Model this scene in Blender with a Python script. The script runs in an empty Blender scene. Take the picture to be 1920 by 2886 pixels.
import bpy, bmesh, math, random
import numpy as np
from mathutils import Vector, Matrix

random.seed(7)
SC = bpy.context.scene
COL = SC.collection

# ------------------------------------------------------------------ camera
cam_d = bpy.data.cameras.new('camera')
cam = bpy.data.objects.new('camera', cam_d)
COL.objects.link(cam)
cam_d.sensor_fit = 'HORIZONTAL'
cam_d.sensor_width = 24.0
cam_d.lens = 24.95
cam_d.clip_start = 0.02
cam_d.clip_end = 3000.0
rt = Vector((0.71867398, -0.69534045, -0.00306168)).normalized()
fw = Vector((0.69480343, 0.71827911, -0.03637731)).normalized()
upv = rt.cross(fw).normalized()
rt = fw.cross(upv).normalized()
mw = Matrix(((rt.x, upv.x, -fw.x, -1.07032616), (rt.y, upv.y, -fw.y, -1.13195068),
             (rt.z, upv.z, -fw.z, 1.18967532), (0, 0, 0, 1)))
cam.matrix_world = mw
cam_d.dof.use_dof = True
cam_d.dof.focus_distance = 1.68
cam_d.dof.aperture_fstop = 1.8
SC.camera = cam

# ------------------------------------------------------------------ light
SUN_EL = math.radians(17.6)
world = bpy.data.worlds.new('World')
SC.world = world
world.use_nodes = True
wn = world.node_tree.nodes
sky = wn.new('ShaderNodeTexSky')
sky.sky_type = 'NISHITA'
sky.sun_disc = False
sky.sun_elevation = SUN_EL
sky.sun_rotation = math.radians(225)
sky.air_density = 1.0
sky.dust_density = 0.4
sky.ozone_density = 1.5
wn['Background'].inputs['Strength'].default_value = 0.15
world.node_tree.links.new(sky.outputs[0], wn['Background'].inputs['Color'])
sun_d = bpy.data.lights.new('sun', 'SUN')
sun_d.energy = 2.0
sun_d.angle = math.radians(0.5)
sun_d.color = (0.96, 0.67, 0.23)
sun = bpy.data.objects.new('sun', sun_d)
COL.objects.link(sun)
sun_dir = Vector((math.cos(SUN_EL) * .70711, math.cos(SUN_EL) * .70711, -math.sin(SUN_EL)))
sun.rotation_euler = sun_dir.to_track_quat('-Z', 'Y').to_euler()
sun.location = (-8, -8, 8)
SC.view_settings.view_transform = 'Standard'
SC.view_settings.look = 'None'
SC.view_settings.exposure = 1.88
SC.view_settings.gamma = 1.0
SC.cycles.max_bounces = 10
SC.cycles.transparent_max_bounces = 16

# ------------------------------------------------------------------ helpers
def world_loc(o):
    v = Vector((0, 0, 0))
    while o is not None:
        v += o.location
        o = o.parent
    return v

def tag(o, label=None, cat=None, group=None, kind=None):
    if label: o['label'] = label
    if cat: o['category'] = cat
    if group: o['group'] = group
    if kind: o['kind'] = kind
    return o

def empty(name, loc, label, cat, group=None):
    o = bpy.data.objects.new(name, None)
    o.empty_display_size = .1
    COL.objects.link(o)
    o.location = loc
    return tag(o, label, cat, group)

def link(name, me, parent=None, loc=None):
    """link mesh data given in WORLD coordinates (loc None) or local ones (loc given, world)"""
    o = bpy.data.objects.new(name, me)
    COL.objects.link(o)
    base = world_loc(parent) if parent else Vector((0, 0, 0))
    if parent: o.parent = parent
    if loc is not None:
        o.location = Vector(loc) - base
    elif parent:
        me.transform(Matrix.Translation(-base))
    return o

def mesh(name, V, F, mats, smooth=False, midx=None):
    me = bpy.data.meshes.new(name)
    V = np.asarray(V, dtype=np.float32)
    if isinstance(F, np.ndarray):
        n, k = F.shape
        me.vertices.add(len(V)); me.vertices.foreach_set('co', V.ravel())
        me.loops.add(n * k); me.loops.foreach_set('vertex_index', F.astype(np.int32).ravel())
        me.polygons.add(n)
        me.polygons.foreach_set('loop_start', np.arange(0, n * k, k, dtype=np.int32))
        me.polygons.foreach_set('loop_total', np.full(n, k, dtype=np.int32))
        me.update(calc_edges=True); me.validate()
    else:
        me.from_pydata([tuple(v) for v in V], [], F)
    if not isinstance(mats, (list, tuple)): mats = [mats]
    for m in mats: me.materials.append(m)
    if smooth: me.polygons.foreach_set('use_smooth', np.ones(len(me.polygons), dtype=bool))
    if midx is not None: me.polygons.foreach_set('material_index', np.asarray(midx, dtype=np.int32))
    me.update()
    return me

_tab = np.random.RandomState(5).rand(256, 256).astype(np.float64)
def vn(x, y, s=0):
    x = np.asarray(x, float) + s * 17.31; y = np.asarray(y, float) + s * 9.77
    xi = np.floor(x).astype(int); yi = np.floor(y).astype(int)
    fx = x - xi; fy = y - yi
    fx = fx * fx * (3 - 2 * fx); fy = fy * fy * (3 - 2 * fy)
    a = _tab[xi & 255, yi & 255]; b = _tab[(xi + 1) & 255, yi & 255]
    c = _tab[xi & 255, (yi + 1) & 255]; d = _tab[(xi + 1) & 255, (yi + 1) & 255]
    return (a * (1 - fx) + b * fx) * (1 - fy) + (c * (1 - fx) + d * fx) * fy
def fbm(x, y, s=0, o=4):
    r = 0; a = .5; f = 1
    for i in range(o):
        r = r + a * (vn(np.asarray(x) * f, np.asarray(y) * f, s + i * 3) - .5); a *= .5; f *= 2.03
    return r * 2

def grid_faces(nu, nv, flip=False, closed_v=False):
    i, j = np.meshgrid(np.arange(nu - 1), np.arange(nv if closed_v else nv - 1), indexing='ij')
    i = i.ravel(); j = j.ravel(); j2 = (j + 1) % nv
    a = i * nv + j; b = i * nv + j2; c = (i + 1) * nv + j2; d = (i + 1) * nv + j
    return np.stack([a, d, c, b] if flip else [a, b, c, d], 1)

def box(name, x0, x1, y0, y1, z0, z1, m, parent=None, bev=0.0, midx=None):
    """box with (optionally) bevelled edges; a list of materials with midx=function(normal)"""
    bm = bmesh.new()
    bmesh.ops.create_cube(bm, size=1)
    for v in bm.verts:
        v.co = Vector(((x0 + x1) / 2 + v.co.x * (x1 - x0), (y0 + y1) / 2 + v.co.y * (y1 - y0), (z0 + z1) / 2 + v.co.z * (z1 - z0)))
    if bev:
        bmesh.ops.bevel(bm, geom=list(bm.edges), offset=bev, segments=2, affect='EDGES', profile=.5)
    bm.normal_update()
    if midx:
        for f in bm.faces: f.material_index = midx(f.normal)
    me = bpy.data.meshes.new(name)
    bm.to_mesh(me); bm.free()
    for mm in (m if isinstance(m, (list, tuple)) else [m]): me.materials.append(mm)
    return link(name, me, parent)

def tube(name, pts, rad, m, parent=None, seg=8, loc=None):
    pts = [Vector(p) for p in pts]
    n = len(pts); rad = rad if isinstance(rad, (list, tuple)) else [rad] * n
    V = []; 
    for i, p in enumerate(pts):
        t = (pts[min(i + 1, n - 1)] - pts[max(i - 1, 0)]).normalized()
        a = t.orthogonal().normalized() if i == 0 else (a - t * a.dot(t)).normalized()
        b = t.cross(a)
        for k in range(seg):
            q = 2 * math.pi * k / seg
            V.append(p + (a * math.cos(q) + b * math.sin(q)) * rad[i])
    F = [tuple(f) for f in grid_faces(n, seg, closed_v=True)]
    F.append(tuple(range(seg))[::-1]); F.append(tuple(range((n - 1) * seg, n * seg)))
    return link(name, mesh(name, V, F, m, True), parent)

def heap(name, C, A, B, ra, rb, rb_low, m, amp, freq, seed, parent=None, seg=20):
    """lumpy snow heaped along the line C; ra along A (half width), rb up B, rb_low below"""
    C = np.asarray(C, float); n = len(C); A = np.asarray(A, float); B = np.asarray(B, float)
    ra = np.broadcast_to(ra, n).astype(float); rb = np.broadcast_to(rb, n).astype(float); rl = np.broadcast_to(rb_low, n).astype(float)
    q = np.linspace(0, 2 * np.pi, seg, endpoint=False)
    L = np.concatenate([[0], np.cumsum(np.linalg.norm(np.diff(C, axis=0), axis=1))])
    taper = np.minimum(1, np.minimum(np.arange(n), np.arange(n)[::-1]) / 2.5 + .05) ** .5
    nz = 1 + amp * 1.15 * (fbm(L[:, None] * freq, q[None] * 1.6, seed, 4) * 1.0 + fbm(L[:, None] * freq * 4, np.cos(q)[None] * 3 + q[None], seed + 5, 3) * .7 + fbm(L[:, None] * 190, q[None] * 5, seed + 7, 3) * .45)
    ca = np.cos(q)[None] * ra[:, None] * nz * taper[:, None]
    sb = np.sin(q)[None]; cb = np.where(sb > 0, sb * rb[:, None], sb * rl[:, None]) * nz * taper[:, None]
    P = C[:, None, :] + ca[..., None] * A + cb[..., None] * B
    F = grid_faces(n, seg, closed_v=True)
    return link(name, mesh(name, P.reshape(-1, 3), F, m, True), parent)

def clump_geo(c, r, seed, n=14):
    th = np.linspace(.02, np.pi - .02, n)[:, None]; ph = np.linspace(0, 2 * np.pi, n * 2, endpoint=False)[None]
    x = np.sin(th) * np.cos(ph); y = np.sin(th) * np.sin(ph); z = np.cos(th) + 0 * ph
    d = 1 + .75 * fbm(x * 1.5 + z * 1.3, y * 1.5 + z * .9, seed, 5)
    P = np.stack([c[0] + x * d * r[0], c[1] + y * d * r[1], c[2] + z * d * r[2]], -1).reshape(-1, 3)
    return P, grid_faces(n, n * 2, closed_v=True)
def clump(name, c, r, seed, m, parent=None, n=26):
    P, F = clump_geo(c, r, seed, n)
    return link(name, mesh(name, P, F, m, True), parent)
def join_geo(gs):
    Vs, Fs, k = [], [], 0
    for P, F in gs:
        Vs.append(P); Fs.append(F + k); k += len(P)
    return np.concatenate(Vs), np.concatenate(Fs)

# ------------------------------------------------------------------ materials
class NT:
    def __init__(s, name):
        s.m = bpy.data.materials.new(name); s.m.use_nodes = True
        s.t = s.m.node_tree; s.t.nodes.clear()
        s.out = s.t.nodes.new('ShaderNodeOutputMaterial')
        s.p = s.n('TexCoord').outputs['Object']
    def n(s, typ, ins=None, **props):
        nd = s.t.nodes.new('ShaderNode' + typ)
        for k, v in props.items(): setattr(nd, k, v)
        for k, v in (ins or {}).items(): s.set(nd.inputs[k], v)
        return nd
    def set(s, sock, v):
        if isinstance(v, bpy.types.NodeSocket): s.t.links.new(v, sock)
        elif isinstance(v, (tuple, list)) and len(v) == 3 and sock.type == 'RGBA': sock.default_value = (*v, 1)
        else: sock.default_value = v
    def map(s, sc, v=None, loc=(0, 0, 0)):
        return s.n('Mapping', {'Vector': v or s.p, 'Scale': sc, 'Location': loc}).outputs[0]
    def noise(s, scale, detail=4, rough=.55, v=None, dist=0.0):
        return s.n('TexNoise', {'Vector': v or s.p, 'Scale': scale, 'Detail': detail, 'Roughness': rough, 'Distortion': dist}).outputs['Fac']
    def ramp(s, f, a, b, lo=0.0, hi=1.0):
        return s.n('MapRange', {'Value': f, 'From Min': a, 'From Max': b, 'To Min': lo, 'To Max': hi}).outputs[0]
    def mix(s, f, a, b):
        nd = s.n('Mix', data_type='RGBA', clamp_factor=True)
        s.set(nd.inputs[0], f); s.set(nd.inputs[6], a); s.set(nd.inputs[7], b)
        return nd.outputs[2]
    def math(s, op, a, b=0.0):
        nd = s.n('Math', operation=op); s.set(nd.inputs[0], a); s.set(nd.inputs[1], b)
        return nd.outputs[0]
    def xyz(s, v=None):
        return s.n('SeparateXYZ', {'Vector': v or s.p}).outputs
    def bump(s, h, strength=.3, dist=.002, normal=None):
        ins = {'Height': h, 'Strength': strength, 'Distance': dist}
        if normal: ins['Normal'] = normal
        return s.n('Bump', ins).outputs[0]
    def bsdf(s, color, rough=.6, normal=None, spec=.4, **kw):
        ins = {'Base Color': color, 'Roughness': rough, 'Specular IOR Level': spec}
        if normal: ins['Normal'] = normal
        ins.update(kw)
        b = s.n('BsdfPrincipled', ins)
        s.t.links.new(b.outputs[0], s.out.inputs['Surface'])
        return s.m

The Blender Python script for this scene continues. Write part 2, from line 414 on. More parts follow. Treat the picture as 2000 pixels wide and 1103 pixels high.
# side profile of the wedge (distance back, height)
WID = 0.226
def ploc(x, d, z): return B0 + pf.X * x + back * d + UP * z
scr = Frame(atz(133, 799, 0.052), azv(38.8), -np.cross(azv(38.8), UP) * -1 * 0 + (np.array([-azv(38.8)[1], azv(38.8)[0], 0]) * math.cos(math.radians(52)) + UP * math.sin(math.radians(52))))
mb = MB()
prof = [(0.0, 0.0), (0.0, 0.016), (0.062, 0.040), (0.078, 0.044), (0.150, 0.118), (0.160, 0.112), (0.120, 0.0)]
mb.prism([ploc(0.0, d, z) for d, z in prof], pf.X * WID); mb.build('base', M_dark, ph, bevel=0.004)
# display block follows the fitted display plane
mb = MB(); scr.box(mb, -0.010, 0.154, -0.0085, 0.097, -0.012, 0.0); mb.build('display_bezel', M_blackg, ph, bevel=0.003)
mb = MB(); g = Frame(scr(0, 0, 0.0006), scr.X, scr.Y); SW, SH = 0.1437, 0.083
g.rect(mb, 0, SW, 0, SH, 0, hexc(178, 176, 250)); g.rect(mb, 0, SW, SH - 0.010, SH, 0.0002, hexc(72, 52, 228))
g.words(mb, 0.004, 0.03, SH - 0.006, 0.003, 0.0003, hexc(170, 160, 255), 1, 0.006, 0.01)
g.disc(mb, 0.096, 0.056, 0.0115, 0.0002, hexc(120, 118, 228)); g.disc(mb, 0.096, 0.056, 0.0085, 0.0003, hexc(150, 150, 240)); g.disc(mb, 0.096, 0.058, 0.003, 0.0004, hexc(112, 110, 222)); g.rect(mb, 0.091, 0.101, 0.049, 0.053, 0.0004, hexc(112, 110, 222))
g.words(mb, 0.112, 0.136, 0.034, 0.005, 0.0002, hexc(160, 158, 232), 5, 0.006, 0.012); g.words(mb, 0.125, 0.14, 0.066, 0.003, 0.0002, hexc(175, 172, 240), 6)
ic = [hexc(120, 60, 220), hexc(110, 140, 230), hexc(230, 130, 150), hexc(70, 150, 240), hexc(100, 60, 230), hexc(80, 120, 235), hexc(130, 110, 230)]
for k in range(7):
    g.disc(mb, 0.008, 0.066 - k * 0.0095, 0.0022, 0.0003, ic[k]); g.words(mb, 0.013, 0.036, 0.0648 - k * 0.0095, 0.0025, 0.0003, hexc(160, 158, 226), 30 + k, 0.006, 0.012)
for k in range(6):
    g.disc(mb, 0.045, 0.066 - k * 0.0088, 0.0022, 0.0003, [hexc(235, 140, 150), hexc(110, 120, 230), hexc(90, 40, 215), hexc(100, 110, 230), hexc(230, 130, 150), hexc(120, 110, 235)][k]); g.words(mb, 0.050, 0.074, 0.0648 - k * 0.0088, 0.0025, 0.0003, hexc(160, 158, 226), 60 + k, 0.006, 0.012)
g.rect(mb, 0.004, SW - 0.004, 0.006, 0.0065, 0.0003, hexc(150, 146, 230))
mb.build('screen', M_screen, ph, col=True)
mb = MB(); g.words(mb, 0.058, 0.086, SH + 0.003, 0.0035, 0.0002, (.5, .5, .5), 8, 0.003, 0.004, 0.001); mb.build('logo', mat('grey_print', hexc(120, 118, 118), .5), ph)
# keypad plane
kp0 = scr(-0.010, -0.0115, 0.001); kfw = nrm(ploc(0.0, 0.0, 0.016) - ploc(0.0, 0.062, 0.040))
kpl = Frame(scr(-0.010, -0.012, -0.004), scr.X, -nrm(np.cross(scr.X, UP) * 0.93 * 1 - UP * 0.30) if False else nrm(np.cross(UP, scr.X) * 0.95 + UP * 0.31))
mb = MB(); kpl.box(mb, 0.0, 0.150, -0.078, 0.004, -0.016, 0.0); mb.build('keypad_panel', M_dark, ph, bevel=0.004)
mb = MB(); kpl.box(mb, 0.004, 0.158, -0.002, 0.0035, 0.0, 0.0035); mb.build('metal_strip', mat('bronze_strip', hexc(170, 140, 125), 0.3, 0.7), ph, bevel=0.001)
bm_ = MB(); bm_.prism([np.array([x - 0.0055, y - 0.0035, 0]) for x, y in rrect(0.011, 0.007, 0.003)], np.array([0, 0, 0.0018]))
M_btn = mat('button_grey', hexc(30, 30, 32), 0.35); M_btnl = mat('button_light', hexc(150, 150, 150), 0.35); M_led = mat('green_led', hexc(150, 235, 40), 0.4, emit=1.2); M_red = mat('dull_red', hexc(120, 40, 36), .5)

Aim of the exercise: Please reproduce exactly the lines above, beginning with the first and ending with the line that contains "SC.camera = cam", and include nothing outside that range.

The result:
Model this scene in Blender with a Python script. The script runs in an empty Blender scene. Take the picture to be 1920 by 2886 pixels.
import bpy, bmesh, math, random
import numpy as np
from mathutils import Vector, Matrix

random.seed(7)
SC = bpy.context.scene
COL = SC.collection

# ------------------------------------------------------------------ camera
cam_d = bpy.data.cameras.new('camera')
cam = bpy.data.objects.new('camera', cam_d)
COL.objects.link(cam)
cam_d.sensor_fit = 'HORIZONTAL'
cam_d.sensor_width = 24.0
cam_d.lens = 24.95
cam_d.clip_start = 0.02
cam_d.clip_end = 3000.0
rt = Vector((0.71867398, -0.69534045, -0.00306168)).normalized()
fw = Vector((0.69480343, 0.71827911, -0.03637731)).normalized()
upv = rt.cross(fw).normalized()
rt = fw.cross(upv).normalized()
mw = Matrix(((rt.x, upv.x, -fw.x, -1.07032616), (rt.y, upv.y, -fw.y, -1.13195068),
             (rt.z, upv.z, -fw.z, 1.18967532), (0, 0, 0, 1)))
cam.matrix_world = mw
cam_d.dof.use_dof = True
cam_d.dof.focus_distance = 1.68
cam_d.dof.aperture_fstop = 1.8
SC.camera = cam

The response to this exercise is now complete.